Amid skyrocketing housing prices in Redwood City, startup company Bungalow is offering a solution: shared housing.
The online service is expanding rapidly across the nation — property owners lease their homes to Bungalow, which then rents out the property on a room-by-room basis. The arrangement adds affordable rentals into pleasant city neighborhoods, while aiming to be lucrative for property owners.
But when Bungalow began managing a property in Redwood City’s Mount Carmel neighborhood, some neighbors didn’t consider the arrangement a win-win.
After a single family home was converted to create additional rooms that are now rented individually and managed by Bungalow, the city received complaints over code violations and concerns about the potential impact of shared housing arrangements on noise, parking and safety. The city indeed discovered non-permitted construction at the home, which it says has since been corrected. But city staff also noted probable legal barriers to government’s ability to regulate shared housing arrangements. While the city can and does regulate short-term housing, long-term arrangements and leases are protected by anti-discrimination and privacy laws.

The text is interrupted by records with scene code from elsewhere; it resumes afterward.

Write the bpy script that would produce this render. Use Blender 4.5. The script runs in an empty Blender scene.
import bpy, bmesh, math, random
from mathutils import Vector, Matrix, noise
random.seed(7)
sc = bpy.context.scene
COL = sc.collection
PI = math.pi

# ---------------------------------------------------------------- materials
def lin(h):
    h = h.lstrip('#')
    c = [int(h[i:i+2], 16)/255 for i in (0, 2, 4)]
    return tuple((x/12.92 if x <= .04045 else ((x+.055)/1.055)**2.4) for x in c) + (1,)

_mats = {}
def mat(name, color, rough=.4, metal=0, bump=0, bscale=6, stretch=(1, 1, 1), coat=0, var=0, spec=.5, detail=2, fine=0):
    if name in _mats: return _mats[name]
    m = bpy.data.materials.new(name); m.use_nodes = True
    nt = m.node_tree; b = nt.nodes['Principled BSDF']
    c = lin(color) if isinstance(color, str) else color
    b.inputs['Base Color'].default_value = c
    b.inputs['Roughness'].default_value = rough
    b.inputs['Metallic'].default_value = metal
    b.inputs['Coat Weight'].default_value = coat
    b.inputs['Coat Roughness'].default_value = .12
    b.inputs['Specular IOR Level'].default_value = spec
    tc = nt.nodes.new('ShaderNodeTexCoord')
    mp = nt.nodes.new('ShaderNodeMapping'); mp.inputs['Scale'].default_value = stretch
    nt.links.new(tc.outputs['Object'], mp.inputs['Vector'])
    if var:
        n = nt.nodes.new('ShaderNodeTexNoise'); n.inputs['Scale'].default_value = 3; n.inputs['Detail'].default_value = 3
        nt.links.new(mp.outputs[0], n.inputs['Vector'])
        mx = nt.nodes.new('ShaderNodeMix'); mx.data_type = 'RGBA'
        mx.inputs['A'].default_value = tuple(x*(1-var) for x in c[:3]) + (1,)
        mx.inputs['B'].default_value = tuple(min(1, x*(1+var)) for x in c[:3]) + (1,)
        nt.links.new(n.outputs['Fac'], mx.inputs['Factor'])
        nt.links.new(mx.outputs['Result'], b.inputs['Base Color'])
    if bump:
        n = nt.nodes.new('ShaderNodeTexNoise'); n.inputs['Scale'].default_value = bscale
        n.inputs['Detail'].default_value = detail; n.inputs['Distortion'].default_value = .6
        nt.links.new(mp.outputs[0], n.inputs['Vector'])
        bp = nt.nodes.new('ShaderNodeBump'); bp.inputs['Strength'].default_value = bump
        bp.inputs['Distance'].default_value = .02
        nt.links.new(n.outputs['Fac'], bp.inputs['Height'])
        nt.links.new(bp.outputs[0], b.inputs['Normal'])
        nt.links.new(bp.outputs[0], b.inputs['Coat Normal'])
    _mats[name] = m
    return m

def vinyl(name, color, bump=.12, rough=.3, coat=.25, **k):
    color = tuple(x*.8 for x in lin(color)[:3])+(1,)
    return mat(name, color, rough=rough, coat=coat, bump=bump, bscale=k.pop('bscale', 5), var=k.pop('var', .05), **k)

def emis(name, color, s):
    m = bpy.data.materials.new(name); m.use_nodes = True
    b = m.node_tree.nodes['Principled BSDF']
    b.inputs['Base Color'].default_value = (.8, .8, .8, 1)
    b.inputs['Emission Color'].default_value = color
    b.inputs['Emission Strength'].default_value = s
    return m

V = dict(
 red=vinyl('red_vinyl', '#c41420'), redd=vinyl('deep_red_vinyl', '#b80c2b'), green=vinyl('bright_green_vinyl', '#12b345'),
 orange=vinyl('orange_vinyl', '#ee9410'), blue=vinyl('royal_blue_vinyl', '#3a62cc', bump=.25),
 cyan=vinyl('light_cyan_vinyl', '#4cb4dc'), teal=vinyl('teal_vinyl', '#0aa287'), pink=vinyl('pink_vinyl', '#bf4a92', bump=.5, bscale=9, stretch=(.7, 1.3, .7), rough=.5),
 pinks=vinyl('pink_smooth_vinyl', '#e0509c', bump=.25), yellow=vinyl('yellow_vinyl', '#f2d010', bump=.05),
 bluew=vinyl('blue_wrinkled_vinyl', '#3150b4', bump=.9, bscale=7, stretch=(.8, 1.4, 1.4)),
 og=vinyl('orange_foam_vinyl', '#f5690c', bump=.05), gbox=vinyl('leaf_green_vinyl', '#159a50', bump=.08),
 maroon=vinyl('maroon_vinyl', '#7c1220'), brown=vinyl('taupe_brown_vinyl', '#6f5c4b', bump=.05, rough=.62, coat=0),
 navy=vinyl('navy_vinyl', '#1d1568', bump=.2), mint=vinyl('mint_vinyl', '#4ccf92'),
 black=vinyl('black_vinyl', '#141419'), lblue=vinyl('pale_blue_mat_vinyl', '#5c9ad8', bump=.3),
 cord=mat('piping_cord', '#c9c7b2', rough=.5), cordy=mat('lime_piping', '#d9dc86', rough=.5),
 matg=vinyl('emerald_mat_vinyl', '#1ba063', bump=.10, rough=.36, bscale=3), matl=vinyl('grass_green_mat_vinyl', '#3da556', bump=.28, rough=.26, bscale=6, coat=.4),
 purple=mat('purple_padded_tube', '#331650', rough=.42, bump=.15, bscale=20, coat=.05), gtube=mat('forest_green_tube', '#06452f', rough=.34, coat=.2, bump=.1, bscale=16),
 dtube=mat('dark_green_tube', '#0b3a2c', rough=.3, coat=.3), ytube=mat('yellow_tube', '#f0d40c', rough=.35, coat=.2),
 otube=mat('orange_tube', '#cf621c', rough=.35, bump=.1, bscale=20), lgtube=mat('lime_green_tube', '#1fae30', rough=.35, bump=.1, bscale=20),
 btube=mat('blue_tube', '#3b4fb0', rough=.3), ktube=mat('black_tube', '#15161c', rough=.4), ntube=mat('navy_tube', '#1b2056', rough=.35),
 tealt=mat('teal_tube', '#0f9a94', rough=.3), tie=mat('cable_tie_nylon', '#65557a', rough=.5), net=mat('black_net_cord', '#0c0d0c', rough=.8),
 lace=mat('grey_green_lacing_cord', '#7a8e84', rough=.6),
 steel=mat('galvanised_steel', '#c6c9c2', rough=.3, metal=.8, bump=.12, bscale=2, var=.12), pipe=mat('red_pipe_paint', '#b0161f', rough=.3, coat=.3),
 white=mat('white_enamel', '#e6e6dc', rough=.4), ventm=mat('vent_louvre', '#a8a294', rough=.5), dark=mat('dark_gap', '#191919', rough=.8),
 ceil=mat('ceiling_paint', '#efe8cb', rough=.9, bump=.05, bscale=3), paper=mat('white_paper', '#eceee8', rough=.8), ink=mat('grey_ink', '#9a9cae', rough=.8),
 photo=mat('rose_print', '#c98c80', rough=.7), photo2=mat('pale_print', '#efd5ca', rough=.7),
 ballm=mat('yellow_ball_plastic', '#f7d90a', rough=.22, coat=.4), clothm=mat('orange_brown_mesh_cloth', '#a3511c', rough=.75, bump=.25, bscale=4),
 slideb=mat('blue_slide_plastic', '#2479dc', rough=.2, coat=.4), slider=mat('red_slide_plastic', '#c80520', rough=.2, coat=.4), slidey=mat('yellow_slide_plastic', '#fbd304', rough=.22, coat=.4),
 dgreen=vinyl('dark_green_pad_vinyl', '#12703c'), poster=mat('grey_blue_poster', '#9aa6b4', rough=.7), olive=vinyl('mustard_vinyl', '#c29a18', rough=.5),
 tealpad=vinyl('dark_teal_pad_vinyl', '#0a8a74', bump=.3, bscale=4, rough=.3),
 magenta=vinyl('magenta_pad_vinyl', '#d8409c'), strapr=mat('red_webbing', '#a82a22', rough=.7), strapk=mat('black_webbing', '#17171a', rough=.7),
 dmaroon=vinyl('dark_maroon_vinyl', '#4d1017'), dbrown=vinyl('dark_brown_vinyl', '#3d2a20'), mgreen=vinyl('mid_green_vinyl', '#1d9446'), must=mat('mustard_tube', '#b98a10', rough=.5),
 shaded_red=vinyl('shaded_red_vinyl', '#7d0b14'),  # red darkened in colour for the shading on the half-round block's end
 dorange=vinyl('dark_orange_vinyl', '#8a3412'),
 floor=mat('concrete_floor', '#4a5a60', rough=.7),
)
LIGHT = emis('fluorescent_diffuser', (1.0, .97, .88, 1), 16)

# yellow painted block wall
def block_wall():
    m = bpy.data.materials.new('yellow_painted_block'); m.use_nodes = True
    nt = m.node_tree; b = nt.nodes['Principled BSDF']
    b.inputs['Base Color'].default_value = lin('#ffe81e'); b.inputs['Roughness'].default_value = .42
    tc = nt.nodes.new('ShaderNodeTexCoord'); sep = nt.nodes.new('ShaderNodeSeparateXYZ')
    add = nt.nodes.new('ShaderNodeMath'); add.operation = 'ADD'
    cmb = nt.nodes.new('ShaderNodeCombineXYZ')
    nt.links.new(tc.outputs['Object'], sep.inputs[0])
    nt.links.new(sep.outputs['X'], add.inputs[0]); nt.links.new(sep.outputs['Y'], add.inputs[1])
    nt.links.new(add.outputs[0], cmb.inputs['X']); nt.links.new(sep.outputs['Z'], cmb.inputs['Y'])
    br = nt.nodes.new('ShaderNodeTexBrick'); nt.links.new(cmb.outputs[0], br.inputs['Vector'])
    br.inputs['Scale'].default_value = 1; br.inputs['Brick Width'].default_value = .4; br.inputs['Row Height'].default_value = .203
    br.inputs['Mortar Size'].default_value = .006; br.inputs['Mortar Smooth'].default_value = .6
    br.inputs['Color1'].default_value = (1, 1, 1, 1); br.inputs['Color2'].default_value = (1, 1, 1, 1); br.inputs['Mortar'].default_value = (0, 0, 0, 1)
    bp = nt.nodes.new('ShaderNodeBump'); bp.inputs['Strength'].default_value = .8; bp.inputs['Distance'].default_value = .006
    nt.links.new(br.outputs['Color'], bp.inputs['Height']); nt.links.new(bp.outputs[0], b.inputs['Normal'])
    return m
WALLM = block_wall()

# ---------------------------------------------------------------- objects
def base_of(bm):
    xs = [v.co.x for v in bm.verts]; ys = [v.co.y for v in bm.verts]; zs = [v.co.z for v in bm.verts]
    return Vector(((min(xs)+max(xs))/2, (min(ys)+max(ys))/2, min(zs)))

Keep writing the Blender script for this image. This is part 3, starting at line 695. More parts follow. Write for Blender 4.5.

For that reason in large part, Redwood City council members on Monday declined to ask city staff to look into the possibility of such regulation.
“Typically, government in general cannot decide who is allowed to live in the home, and what we define a single family is,” Assistant City Manager Aaron Aknin said. “There’s also limits on privacy. The courts have ultimately found on a number of occasions that government shouldn’t be able to go in and ask about the relationship of people that are living in the homes, or what their leases are like in their homes.”
The city also can’t regulate who buys a home and the property owner’s decision whether to live in the home or rent it, Aknin added.
During public comment on the issue Monday, several renters spoke in favor of shared housing as a way to make Redwood City more affordable to lower-income professionals like teachers and service workers.
“We all face a deep and scary housing crisis…many renters already spend about 30 to 50 percent of their income on housing costs,” said Matt Larson, who rents in the Mount Carmel neighborhood. “Finding a bedroom in a co-living situation is actually a very logical option.”
Larson added, “I really would like Redwood City to be a city full of diversity, both in background and income levels.”
Rudy Turiello expressed concern over how Mount Carmel might change with investors converting homes to accommodate more residents.
“It really isn’t resistance to housing,” Turiello said, saying he supports affordable housing creation. “It has a lot to do with seeing a house that was a three bedroom converted to a six bedrooms illegally.”
Some neighbors fear real estate investors will swoop in to buy every home that goes for sale in Mount Carmel in order to expand them and maximize profit, Turiello said.
“We won’t have neighborhoods. We’ll have apartment-hoods,” he said.